(Exercise)
Reproduce all of the listing below without alteration.
_ _ _ _ _ _ _
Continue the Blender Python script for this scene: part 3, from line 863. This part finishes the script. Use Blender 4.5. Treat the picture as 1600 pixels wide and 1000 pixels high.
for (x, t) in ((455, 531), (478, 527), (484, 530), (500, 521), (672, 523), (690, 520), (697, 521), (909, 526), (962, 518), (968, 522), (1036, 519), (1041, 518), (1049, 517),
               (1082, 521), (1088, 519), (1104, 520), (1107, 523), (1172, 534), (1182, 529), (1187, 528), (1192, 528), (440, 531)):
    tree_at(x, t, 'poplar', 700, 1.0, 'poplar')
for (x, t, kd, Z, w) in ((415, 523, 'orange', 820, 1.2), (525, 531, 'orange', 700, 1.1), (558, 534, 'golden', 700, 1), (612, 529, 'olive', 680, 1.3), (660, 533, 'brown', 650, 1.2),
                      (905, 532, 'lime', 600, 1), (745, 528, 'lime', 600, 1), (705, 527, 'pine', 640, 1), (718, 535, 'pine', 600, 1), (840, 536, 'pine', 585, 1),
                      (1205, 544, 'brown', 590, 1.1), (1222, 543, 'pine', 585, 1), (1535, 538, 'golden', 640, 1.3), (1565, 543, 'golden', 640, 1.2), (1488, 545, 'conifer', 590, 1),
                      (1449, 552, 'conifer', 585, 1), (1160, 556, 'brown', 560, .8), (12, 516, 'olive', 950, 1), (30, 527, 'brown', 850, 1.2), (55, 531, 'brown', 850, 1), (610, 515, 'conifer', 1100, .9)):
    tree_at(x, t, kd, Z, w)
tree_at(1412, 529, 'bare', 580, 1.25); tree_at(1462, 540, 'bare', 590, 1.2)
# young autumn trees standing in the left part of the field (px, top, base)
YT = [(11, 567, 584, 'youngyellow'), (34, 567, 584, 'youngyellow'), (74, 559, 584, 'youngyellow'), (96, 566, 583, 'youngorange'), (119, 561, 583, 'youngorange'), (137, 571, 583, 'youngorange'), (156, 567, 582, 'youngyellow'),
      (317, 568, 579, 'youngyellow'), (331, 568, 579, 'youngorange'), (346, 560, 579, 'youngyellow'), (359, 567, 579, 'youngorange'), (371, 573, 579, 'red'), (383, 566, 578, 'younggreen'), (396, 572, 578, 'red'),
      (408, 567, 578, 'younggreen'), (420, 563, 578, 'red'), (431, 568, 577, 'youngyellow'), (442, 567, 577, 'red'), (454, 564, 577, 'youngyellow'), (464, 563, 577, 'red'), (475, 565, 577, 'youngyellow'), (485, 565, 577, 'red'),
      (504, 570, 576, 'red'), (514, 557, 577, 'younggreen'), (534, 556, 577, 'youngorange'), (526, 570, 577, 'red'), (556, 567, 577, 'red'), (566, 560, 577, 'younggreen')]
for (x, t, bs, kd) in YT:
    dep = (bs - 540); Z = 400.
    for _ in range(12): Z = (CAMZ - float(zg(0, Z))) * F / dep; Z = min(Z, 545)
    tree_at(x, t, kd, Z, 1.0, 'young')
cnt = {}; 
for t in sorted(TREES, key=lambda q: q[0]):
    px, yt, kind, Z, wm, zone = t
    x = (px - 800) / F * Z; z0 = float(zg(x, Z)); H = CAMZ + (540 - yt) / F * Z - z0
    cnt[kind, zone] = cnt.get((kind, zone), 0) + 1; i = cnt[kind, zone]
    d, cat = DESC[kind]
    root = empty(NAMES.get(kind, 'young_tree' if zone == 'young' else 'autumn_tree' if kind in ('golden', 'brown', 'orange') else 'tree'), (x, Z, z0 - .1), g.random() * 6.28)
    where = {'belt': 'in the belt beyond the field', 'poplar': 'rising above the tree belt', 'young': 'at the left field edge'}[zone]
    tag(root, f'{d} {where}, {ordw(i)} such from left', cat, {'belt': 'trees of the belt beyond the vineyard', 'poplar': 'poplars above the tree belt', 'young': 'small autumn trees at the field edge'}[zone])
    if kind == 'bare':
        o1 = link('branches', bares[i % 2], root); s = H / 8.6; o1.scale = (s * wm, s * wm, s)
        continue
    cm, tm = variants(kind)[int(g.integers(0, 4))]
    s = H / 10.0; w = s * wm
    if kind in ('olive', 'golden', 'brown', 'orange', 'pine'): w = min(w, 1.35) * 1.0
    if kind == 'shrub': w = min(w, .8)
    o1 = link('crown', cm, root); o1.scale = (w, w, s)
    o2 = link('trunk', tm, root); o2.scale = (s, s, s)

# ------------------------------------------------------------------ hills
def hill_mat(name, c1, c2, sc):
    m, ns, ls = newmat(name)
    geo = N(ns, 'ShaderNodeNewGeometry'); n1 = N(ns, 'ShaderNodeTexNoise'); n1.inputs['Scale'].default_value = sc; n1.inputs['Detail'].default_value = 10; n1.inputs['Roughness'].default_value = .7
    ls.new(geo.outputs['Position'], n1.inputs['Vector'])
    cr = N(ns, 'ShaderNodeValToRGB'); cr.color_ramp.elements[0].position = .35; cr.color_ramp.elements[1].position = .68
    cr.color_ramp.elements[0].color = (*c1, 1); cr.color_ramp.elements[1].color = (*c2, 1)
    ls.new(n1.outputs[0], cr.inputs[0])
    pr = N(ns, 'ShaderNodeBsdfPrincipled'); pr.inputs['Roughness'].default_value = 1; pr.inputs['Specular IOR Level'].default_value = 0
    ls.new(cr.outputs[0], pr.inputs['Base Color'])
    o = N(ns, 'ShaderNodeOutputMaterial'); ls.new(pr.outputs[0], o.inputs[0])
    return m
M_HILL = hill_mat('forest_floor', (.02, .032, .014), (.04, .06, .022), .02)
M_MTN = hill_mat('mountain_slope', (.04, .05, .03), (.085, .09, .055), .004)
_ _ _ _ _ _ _
(Exercise response)
Continue the Blender Python script for this scene: part 3, from line 863. This part finishes the script. Use Blender 4.5. Treat the picture as 1600 pixels wide and 1000 pixels high.
for (x, t) in ((455, 531), (478, 527), (484, 530), (500, 521), (672, 523), (690, 520), (697, 521), (909, 526), (962, 518), (968, 522), (1036, 519), (1041, 518), (1049, 517),
               (1082, 521), (1088, 519), (1104, 520), (1107, 523), (1172, 534), (1182, 529), (1187, 528), (1192, 528), (440, 531)):
    tree_at(x, t, 'poplar', 700, 1.0, 'poplar')
for (x, t, kd, Z, w) in ((415, 523, 'orange', 820, 1.2), (525, 531, 'orange', 700, 1.1), (558, 534, 'golden', 700, 1), (612, 529, 'olive', 680, 1.3), (660, 533, 'brown', 650, 1.2),
                      (905, 532, 'lime', 600, 1), (745, 528, 'lime', 600, 1), (705, 527, 'pine', 640, 1), (718, 535, 'pine', 600, 1), (840, 536, 'pine', 585, 1),
                      (1205, 544, 'brown', 590, 1.1), (1222, 543, 'pine', 585, 1), (1535, 538, 'golden', 640, 1.3), (1565, 543, 'golden', 640, 1.2), (1488, 545, 'conifer', 590, 1),
                      (1449, 552, 'conifer', 585, 1), (1160, 556, 'brown', 560, .8), (12, 516, 'olive', 950, 1), (30, 527, 'brown', 850, 1.2), (55, 531, 'brown', 850, 1), (610, 515, 'conifer', 1100, .9)):
    tree_at(x, t, kd, Z, w)
tree_at(1412, 529, 'bare', 580, 1.25); tree_at(1462, 540, 'bare', 590, 1.2)
# young autumn trees standing in the left part of the field (px, top, base)
YT = [(11, 567, 584, 'youngyellow'), (34, 567, 584, 'youngyellow'), (74, 559, 584, 'youngyellow'), (96, 566, 583, 'youngorange'), (119, 561, 583, 'youngorange'), (137, 571, 583, 'youngorange'), (156, 567, 582, 'youngyellow'),
      (317, 568, 579, 'youngyellow'), (331, 568, 579, 'youngorange'), (346, 560, 579, 'youngyellow'), (359, 567, 579, 'youngorange'), (371, 573, 579, 'red'), (383, 566, 578, 'younggreen'), (396, 572, 578, 'red'),
      (408, 567, 578, 'younggreen'), (420, 563, 578, 'red'), (431, 568, 577, 'youngyellow'), (442, 567, 577, 'red'), (454, 564, 577, 'youngyellow'), (464, 563, 577, 'red'), (475, 565, 577, 'youngyellow'), (485, 565, 577, 'red'),
      (504, 570, 576, 'red'), (514, 557, 577, 'younggreen'), (534, 556, 577, 'youngorange'), (526, 570, 577, 'red'), (556, 567, 577, 'red'), (566, 560, 577, 'younggreen')]
for (x, t, bs, kd) in YT:
    dep = (bs - 540); Z = 400.
    for _ in range(12): Z = (CAMZ - float(zg(0, Z))) * F / dep; Z = min(Z, 545)
    tree_at(x, t, kd, Z, 1.0, 'young')
cnt = {}; 
for t in sorted(TREES, key=lambda q: q[0]):
    px, yt, kind, Z, wm, zone = t
    x = (px - 800) / F * Z; z0 = float(zg(x, Z)); H = CAMZ + (540 - yt) / F * Z - z0
    cnt[kind, zone] = cnt.get((kind, zone), 0) + 1; i = cnt[kind, zone]
    d, cat = DESC[kind]
    root = empty(NAMES.get(kind, 'young_tree' if zone == 'young' else 'autumn_tree' if kind in ('golden', 'brown', 'orange') else 'tree'), (x, Z, z0 - .1), g.random() * 6.28)
    where = {'belt': 'in the belt beyond the field', 'poplar': 'rising above the tree belt', 'young': 'at the left field edge'}[zone]
    tag(root, f'{d} {where}, {ordw(i)} such from left', cat, {'belt': 'trees of the belt beyond the vineyard', 'poplar': 'poplars above the tree belt', 'young': 'small autumn trees at the field edge'}[zone])
    if kind == 'bare':
        o1 = link('branches', bares[i % 2], root); s = H / 8.6; o1.scale = (s * wm, s * wm, s)
        continue
    cm, tm = variants(kind)[int(g.integers(0, 4))]
    s = H / 10.0; w = s * wm
    if kind in ('olive', 'golden', 'brown', 'orange', 'pine'): w = min(w, 1.35) * 1.0
    if kind == 'shrub': w = min(w, .8)
    o1 = link('crown', cm, root); o1.scale = (w, w, s)
    o2 = link('trunk', tm, root); o2.scale = (s, s, s)

# ------------------------------------------------------------------ hills
def hill_mat(name, c1, c2, sc):
    m, ns, ls = newmat(name)
    geo = N(ns, 'ShaderNodeNewGeometry'); n1 = N(ns, 'ShaderNodeTexNoise'); n1.inputs['Scale'].default_value = sc; n1.inputs['Detail'].default_value = 10; n1.inputs['Roughness'].default_value = .7
    ls.new(geo.outputs['Position'], n1.inputs['Vector'])
    cr = N(ns, 'ShaderNodeValToRGB'); cr.color_ramp.elements[0].position = .35; cr.color_ramp.elements[1].position = .68
    cr.color_ramp.elements[0].color = (*c1, 1); cr.color_ramp.elements[1].color = (*c2, 1)
    ls.new(n1.outputs[0], cr.inputs[0])
    pr = N(ns, 'ShaderNodeBsdfPrincipled'); pr.inputs['Roughness'].default_value = 1; pr.inputs['Specular IOR Level'].default_value = 0
    ls.new(cr.outputs[0], pr.inputs['Base Color'])
    o = N(ns, 'ShaderNodeOutputMaterial'); ls.new(pr.outputs[0], o.inputs[0])
    return m
M_HILL = hill_mat('forest_floor', (.02, .032, .014), (.04, .06, .022), .02)
M_MTN = hill_mat('mountain_slope', (.04, .05, .03), (.085, .09, .055), .004)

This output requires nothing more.